A board showing currency exchange rates is on display in Moscow, on Dec. 22, 2014.

The Russian ruble rose to a two-week high on Tuesday after the government and the Central Bank put pressure on large state-owned exporters to sell dollars to stop further steep losses for the local currency.

In mid-December, the ruble plunged to its lowest level since the financial crisis of 1998 on the back of lower oil prices and Western sanctions, which make it almost impossible for Russian firms to borrow from the West.

The ruble fell to as low as 80 per dollar this month, from the average of 30-35 seen in the first half of the year, but has recovered since to trade as high as 53 to the dollar on Tuesday.

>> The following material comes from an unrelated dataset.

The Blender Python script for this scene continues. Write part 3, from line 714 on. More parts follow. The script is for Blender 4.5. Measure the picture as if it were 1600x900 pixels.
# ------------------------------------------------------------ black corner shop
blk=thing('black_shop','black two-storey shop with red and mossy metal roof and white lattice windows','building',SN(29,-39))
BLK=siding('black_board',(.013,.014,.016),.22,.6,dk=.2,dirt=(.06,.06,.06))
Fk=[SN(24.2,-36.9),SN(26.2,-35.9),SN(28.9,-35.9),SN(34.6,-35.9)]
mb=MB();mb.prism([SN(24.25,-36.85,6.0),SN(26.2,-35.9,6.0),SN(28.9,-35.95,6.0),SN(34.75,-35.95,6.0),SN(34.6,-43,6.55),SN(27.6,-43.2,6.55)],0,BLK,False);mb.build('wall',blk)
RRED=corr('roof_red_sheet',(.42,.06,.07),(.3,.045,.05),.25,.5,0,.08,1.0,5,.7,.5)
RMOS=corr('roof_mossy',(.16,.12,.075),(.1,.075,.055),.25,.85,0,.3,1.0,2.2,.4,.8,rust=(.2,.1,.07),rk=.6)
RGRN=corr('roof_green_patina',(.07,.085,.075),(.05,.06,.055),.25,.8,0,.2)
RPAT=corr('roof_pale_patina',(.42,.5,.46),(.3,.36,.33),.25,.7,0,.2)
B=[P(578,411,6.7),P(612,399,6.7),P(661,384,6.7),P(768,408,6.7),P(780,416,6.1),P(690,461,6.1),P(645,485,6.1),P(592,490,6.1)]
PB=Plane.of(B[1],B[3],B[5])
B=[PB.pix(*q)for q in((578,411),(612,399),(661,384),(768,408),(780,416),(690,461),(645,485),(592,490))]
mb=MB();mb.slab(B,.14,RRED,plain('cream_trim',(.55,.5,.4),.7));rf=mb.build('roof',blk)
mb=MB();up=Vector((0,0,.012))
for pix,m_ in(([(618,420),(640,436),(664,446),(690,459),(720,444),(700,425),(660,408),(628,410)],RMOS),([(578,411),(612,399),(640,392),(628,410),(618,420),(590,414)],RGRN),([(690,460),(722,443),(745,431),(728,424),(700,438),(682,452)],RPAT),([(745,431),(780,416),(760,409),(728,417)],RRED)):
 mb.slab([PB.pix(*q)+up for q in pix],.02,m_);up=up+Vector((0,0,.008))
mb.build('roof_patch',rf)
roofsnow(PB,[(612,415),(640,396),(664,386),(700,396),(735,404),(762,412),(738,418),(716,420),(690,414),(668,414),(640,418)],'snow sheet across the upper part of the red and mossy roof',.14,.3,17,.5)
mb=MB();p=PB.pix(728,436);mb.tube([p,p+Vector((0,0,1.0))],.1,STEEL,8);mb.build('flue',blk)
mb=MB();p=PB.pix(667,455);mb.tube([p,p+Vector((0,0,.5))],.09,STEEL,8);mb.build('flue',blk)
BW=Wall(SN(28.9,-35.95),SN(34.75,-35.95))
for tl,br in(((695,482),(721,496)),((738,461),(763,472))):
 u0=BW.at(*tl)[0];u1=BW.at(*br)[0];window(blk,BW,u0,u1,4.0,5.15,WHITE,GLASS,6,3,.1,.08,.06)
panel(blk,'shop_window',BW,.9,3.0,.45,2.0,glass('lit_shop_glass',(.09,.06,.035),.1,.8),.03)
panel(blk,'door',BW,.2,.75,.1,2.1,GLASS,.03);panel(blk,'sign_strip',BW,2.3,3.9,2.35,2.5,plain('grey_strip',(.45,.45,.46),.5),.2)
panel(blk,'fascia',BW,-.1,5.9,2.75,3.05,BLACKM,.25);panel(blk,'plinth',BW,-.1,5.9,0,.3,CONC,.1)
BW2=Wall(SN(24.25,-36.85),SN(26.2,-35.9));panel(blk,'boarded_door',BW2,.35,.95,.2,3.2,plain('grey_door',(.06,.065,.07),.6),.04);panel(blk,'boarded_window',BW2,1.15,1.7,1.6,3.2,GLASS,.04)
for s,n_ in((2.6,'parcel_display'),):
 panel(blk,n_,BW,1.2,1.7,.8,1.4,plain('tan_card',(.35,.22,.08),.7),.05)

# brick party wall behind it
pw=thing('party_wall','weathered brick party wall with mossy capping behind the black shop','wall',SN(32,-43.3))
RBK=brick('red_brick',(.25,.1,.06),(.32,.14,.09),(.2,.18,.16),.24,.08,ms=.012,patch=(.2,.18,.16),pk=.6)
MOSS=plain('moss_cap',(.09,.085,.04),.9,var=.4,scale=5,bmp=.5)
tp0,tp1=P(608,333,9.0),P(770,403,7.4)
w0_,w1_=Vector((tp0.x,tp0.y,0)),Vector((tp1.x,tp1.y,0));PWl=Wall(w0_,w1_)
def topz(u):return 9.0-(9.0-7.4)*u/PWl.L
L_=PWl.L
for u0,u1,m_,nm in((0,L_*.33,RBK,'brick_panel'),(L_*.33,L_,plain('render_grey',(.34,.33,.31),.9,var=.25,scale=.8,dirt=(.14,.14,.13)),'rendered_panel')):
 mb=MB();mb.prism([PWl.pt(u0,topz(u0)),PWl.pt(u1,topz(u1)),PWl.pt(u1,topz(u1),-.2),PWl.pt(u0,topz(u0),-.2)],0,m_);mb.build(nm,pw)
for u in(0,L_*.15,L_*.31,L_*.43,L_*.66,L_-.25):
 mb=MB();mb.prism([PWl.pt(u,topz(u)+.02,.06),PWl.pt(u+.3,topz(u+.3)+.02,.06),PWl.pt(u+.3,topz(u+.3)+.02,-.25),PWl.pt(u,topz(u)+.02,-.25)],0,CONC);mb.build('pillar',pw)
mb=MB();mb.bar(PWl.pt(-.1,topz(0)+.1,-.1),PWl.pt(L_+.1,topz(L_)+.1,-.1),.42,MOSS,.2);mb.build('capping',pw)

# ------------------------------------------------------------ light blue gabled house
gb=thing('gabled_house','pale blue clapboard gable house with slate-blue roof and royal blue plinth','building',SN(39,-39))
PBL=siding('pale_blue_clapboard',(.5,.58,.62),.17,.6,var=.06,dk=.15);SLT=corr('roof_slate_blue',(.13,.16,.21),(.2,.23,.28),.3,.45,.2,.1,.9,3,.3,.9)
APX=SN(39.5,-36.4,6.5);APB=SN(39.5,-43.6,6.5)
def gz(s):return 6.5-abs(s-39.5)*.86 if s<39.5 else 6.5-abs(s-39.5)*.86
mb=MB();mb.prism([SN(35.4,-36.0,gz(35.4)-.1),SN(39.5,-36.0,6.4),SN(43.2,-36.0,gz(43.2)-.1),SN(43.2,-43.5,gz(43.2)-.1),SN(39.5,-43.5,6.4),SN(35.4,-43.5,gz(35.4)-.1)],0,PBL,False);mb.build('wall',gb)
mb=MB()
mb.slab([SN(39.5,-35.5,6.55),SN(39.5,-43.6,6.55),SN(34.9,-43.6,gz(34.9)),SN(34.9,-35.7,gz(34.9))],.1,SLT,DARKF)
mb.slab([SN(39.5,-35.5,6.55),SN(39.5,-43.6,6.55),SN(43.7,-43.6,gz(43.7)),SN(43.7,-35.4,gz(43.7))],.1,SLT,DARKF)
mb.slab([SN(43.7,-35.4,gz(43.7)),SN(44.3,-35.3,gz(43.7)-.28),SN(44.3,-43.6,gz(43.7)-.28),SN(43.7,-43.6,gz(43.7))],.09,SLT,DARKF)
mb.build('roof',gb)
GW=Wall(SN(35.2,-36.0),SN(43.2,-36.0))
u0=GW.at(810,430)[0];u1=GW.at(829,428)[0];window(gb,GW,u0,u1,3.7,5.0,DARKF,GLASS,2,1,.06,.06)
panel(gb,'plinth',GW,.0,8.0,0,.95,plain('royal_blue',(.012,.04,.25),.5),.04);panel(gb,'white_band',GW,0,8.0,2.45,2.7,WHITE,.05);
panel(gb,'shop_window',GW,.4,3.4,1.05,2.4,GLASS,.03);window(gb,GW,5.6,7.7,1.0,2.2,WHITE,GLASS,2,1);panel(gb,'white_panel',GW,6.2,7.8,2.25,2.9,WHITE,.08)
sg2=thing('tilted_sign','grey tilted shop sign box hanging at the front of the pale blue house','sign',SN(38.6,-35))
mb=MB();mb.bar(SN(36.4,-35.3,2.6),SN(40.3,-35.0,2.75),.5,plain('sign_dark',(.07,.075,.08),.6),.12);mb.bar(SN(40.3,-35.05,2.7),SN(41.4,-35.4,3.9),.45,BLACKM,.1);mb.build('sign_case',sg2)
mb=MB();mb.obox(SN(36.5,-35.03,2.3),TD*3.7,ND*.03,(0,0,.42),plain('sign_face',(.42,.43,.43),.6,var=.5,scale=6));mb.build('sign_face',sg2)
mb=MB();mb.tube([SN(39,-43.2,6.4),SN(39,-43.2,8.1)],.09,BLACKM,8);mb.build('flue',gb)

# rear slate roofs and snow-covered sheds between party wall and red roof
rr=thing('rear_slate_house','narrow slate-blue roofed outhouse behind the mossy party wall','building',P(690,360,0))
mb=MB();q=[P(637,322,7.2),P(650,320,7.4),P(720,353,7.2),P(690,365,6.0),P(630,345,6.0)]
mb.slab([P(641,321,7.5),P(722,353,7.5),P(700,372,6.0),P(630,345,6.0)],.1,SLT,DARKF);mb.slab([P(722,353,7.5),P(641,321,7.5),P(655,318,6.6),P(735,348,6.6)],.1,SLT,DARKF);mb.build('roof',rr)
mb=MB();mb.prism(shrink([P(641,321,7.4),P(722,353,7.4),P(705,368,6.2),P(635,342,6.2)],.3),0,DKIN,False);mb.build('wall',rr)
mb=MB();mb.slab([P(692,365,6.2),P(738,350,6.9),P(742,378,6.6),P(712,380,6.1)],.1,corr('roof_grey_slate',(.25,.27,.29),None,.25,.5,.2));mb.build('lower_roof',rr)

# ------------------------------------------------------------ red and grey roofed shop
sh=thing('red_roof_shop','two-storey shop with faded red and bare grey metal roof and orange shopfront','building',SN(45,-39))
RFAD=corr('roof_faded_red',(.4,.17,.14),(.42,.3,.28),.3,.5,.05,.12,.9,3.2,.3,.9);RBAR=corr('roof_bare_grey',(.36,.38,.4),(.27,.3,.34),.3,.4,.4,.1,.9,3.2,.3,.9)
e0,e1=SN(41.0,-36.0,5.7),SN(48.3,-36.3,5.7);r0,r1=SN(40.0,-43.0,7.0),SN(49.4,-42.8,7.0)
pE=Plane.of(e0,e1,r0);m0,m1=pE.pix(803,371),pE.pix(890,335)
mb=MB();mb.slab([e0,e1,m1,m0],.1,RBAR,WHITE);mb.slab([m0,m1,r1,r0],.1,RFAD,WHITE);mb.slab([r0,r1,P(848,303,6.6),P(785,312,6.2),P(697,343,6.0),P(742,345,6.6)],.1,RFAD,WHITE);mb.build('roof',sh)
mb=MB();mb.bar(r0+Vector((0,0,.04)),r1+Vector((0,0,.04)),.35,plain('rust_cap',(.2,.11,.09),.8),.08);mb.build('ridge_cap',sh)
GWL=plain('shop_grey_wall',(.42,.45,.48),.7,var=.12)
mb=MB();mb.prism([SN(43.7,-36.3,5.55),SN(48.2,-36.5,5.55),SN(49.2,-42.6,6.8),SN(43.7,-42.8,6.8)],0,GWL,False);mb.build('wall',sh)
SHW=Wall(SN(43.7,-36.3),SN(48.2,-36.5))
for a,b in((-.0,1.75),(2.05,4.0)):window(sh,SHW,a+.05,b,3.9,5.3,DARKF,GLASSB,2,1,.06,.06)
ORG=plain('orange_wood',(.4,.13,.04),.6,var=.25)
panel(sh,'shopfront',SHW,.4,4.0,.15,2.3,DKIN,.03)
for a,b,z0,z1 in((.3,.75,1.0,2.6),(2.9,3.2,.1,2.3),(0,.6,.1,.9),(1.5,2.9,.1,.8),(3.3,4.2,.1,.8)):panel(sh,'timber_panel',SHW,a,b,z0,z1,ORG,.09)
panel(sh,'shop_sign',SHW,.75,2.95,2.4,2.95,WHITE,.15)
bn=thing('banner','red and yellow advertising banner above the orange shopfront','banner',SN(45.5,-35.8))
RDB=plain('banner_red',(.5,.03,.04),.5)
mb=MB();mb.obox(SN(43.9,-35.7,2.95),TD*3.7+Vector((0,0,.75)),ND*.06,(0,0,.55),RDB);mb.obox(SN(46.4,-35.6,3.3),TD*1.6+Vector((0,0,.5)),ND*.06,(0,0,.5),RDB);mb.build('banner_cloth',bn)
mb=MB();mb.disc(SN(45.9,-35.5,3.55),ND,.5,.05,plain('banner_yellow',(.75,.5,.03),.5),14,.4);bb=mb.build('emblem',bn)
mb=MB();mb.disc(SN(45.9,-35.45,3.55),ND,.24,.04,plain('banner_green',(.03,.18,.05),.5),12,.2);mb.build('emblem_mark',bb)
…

Kommersant newspaper said, citing unnamed sources, that Russian Prime Minister Dmitry Medvedev had signed an order obliging the country's largest state exporters to sell part of their foreign currency revenues.

The paper said that in the next two months, companies may provide the market with about $1 billion per day in total dollar sales.

The Central Bank said in a statement it was conducting consultations with large exporters with the aim of stabilizing the currency market.

President Vladimir Putin has repeatedly promised not to reintroduce capital controls but the new measures are likely to be seen as a softer version of restrictions on capital flows.

The exporters also have to pay tax bills at the end of the month that require them to convert foreign earnings into rubles. The peak of their tax payment is expected on Dec. 25.

Shortly after the market opening, the ruble hit 52.88 against the dollar — its strongest level since Dec. 8.

By 11:22 a.m. in Moscow, it was up 1 percent at 55 to the dollar.